ROWS:
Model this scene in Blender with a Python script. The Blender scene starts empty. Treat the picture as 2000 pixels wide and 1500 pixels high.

--

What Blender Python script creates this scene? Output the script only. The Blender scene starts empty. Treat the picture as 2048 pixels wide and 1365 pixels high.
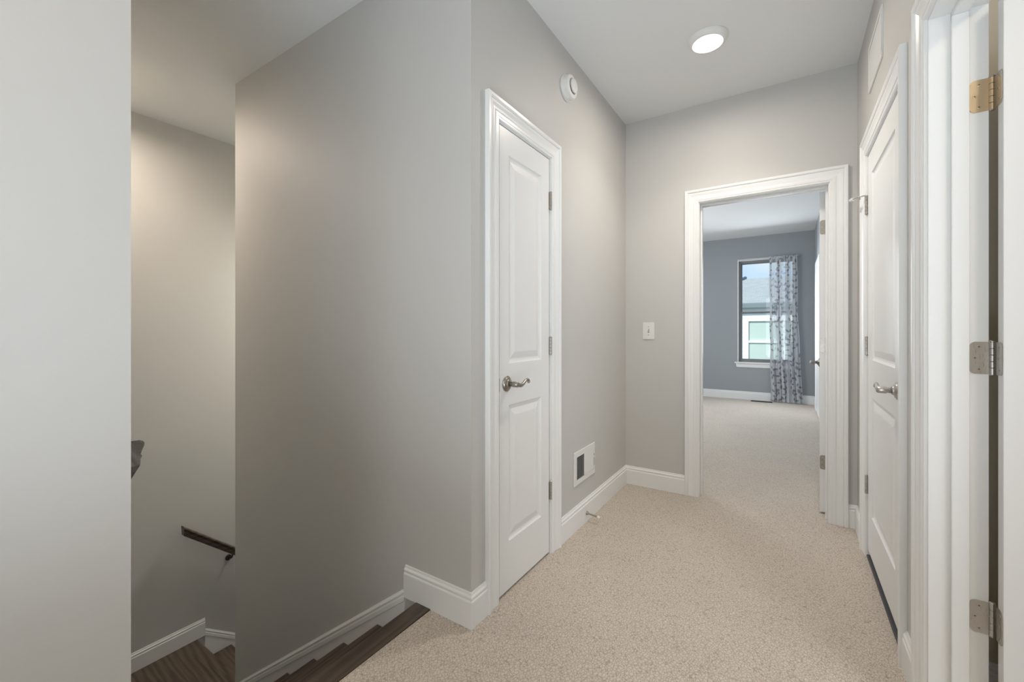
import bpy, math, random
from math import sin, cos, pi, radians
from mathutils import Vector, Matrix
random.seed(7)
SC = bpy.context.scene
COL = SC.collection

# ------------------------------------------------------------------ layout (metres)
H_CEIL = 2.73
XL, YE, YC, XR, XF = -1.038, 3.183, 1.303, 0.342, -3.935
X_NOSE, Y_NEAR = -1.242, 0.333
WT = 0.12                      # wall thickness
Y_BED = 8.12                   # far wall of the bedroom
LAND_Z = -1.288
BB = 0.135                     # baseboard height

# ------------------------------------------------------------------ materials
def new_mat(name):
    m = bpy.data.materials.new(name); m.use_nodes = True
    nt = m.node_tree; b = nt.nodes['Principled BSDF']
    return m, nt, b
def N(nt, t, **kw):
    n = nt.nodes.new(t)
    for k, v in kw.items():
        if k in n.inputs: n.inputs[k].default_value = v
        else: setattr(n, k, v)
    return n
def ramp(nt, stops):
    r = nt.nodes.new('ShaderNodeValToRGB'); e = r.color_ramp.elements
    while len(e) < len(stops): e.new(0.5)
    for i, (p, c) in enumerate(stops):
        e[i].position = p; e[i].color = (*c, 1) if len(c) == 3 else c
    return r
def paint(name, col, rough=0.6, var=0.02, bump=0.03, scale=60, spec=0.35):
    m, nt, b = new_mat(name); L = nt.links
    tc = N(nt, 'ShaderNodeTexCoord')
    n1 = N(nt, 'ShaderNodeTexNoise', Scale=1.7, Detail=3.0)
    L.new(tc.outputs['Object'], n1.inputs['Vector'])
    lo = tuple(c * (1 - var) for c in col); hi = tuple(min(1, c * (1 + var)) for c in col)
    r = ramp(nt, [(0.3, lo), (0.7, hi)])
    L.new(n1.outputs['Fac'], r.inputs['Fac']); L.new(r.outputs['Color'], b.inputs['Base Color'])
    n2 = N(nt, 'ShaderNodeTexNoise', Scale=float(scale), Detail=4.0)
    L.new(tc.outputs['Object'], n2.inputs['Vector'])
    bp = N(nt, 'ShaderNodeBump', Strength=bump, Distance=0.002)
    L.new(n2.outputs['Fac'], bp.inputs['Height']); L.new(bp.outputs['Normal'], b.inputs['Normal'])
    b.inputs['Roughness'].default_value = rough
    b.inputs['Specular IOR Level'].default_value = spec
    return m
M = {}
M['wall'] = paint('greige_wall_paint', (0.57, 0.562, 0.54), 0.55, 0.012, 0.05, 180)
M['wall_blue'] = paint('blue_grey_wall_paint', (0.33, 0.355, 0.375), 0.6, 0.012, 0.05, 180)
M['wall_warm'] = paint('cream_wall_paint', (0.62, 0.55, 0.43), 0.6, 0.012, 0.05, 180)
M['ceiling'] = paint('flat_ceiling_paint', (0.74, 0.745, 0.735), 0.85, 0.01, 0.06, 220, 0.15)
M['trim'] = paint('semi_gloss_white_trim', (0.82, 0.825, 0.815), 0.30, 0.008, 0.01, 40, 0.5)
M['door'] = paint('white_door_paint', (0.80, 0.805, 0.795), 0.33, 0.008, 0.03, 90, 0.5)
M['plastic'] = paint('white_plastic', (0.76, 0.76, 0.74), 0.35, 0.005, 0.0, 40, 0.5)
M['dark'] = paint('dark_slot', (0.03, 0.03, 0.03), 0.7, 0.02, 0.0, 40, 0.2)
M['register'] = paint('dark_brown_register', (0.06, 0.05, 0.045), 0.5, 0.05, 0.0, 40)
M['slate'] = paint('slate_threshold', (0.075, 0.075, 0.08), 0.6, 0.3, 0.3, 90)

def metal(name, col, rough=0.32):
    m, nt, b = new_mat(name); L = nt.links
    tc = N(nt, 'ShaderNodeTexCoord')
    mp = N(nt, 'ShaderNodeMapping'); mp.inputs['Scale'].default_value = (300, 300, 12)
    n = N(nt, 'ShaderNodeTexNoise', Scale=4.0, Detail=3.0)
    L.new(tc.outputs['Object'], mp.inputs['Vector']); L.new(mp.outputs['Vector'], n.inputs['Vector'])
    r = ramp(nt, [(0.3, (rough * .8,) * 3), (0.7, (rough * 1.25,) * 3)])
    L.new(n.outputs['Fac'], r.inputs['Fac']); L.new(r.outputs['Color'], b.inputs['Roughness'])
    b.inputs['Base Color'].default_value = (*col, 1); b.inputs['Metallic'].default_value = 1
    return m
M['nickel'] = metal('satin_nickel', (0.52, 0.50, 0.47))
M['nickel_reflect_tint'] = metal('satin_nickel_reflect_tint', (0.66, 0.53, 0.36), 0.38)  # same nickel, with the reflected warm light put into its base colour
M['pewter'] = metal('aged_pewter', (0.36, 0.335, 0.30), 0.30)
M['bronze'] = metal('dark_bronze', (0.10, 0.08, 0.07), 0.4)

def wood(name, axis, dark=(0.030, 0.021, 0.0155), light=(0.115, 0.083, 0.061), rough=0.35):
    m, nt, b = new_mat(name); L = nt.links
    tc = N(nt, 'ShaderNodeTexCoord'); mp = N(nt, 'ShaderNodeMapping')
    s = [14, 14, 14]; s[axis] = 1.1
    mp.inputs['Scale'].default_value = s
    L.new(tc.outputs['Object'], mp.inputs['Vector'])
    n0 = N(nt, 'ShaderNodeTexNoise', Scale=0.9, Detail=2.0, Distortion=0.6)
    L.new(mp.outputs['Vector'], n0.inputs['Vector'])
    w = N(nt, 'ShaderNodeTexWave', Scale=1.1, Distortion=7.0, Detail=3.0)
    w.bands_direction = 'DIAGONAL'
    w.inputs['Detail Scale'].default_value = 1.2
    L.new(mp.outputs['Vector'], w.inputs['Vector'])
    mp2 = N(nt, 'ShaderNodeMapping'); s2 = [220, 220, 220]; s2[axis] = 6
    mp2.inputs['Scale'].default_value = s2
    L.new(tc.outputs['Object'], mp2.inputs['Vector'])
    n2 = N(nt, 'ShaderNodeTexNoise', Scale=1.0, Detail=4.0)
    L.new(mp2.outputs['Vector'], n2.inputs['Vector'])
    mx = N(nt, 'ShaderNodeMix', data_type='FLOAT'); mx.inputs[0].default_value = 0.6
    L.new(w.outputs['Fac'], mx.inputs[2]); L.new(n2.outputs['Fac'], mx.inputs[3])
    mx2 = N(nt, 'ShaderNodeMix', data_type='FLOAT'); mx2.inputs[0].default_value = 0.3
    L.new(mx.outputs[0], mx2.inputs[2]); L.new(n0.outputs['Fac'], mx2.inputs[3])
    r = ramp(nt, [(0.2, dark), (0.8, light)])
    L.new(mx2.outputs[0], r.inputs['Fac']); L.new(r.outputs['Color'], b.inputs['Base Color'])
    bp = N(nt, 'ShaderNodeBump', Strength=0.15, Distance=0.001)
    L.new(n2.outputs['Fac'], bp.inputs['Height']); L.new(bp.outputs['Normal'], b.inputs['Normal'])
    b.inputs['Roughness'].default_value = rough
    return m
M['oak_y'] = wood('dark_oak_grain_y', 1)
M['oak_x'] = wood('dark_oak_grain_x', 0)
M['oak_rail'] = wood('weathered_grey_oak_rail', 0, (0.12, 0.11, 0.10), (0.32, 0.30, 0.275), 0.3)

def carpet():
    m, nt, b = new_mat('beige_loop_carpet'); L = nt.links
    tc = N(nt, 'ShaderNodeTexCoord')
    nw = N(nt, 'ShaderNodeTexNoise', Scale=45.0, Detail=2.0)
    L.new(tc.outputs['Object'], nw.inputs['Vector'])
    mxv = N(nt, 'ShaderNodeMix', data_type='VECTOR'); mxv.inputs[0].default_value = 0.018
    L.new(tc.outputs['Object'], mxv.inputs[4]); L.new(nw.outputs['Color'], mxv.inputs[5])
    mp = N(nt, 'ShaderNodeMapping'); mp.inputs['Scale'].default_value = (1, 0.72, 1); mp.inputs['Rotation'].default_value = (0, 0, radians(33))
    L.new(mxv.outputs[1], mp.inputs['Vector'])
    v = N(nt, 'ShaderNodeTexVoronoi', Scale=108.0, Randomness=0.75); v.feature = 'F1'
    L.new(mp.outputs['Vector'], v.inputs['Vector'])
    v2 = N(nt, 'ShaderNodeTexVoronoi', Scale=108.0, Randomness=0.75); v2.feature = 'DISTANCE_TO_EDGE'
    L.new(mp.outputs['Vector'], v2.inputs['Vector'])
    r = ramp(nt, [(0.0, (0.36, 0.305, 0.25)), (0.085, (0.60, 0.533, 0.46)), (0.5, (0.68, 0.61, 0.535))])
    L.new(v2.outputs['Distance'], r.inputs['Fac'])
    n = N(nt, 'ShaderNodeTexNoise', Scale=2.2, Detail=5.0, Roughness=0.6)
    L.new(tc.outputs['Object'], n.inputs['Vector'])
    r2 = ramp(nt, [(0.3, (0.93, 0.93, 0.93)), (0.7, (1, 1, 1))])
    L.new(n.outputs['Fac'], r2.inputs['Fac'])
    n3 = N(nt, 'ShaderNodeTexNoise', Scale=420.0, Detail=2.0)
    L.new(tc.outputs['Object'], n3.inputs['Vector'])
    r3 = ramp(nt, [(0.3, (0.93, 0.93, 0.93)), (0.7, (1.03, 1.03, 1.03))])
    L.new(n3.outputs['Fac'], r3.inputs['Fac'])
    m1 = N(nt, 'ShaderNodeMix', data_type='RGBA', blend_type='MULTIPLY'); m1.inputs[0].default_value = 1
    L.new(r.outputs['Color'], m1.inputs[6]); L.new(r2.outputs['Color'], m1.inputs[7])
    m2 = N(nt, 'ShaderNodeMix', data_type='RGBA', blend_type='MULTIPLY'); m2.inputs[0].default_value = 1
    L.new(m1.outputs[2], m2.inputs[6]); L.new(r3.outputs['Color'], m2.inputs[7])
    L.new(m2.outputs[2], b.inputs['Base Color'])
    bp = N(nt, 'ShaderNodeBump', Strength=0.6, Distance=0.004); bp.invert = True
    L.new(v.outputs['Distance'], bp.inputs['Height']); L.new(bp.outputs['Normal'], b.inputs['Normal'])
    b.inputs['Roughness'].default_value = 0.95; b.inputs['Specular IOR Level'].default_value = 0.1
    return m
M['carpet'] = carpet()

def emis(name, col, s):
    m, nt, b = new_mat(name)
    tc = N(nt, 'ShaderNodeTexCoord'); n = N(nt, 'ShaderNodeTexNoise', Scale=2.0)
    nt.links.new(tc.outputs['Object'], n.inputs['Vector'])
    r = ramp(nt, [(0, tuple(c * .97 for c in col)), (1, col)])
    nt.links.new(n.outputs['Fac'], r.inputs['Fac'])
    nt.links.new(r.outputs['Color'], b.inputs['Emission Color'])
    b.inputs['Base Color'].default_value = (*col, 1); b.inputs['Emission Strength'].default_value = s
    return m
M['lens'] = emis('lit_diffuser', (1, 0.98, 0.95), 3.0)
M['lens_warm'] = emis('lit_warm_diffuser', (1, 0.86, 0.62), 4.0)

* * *

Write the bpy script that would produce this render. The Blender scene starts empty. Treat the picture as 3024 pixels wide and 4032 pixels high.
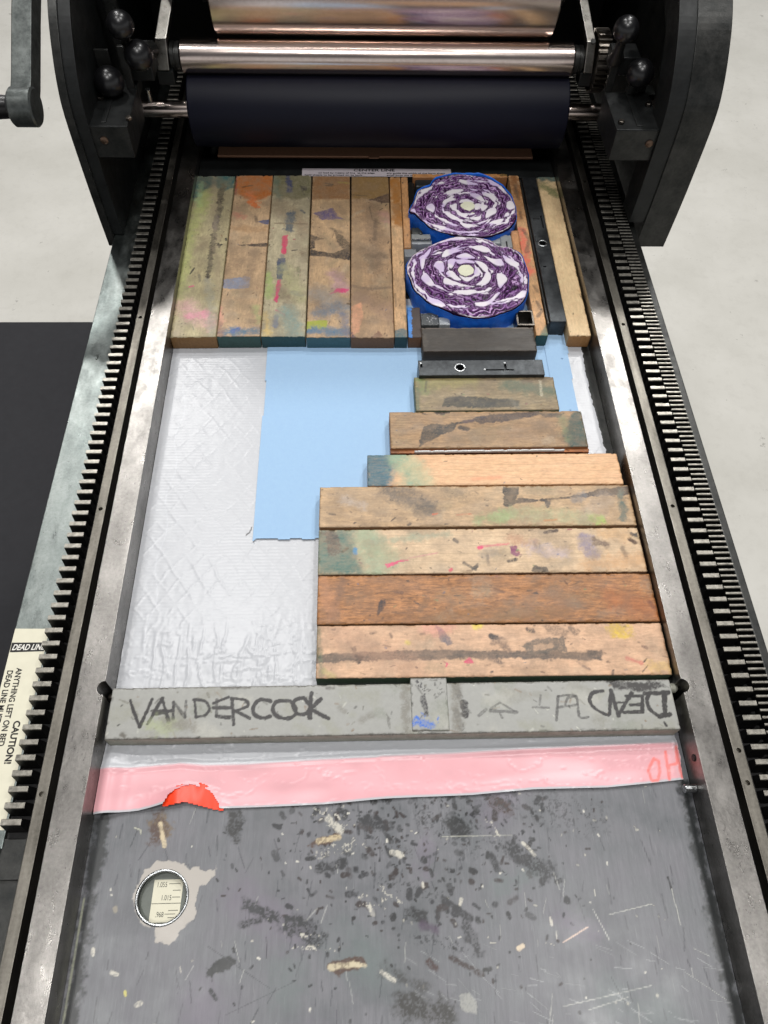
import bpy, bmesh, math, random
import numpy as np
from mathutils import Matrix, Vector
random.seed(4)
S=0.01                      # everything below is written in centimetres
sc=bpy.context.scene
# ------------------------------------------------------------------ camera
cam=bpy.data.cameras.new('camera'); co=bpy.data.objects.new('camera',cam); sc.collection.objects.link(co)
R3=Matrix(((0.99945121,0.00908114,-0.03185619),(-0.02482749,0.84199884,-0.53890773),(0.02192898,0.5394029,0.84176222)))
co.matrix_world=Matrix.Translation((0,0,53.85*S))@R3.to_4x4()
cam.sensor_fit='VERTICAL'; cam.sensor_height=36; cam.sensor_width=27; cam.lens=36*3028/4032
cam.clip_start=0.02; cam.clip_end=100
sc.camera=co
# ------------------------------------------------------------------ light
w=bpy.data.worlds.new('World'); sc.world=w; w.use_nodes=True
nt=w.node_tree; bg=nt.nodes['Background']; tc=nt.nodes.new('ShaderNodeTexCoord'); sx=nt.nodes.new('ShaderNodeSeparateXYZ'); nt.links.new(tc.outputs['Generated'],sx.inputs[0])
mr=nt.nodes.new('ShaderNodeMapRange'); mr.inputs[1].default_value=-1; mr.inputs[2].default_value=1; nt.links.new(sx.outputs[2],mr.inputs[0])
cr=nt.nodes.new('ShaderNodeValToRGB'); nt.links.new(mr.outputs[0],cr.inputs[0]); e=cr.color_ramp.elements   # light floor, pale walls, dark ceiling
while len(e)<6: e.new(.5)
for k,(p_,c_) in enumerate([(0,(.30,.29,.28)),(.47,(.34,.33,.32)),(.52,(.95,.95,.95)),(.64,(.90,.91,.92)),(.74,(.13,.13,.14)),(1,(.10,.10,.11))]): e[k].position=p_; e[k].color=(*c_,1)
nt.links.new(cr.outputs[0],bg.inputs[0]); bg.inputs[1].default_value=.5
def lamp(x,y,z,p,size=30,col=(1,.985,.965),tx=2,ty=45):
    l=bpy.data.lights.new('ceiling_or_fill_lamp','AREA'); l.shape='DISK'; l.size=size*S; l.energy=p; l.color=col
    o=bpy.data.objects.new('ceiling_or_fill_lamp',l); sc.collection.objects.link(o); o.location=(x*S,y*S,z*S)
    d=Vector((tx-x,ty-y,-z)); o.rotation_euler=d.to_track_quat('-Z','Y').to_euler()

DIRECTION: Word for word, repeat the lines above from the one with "What Blender Python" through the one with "# baseboard height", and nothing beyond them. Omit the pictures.

REPLY:
What Blender Python script creates this scene? Output the script only. The Blender scene starts empty. Treat the picture as 2048 pixels wide and 1365 pixels high.
import bpy, math, random
from math import sin, cos, pi, radians
from mathutils import Vector, Matrix
random.seed(7)
SC = bpy.context.scene
COL = SC.collection

# ------------------------------------------------------------------ layout (metres)
H_CEIL = 2.73
XL, YE, YC, XR, XF = -1.038, 3.183, 1.303, 0.342, -3.935
X_NOSE, Y_NEAR = -1.242, 0.333
WT = 0.12                      # wall thickness
Y_BED = 8.12                   # far wall of the bedroom
LAND_Z = -1.288
BB = 0.135                     # baseboard height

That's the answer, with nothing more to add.